# Information supplied:
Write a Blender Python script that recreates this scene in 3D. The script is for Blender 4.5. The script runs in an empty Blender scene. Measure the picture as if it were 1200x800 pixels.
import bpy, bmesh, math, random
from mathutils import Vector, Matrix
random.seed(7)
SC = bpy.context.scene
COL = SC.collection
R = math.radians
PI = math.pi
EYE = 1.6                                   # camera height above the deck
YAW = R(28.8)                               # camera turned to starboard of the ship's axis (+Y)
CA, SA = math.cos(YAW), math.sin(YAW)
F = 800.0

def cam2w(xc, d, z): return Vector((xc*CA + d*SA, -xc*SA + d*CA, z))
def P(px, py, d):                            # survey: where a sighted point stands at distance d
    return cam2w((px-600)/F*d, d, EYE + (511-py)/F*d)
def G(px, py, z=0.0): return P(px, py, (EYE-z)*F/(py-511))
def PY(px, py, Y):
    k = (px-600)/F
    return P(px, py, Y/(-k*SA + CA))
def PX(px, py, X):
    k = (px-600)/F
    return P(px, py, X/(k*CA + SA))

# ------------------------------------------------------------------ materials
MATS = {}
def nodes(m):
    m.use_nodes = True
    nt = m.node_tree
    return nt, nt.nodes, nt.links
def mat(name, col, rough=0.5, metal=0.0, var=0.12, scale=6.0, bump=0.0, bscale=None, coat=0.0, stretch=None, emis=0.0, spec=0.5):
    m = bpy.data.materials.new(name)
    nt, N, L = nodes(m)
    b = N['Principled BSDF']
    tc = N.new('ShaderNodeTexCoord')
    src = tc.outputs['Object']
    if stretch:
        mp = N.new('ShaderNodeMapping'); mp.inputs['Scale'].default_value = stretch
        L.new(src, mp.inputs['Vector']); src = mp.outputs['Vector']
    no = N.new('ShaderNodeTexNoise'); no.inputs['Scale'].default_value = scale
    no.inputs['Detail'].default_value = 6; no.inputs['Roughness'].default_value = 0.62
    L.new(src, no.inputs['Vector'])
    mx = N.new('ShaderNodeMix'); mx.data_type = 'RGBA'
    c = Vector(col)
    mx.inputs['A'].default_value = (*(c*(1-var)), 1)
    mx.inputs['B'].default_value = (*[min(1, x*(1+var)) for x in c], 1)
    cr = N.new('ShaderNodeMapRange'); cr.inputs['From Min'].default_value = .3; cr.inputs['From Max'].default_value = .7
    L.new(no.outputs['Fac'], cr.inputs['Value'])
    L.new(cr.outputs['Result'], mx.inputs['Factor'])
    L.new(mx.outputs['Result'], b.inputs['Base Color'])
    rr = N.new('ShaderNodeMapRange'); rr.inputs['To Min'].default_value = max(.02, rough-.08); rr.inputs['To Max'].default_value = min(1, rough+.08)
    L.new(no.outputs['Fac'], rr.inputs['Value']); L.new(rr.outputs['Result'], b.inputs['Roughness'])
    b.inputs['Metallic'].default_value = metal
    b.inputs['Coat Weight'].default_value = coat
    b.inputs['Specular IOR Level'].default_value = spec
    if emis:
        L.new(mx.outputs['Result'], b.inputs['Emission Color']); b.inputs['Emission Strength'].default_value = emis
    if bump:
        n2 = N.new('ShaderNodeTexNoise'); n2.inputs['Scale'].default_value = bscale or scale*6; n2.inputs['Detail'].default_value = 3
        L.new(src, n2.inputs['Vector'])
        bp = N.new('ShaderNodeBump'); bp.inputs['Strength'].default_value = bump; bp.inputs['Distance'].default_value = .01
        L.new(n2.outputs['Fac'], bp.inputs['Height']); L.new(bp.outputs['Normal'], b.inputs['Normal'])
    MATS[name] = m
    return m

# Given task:
Exactly as they stand, set down the lines from the top of the data through the line with "return P(px, py, X/(k*CA + SA))".

# Reply:
Write a Blender Python script that recreates this scene in 3D. The script is for Blender 4.5. The script runs in an empty Blender scene. Measure the picture as if it were 1200x800 pixels.
import bpy, bmesh, math, random
from mathutils import Vector, Matrix
random.seed(7)
SC = bpy.context.scene
COL = SC.collection
R = math.radians
PI = math.pi
EYE = 1.6                                   # camera height above the deck
YAW = R(28.8)                               # camera turned to starboard of the ship's axis (+Y)
CA, SA = math.cos(YAW), math.sin(YAW)
F = 800.0

def cam2w(xc, d, z): return Vector((xc*CA + d*SA, -xc*SA + d*CA, z))
def P(px, py, d):                            # survey: where a sighted point stands at distance d
    return cam2w((px-600)/F*d, d, EYE + (511-py)/F*d)
def G(px, py, z=0.0): return P(px, py, (EYE-z)*F/(py-511))
def PY(px, py, Y):
    k = (px-600)/F
    return P(px, py, Y/(-k*SA + CA))
def PX(px, py, X):
    k = (px-600)/F
    return P(px, py, X/(k*CA + SA))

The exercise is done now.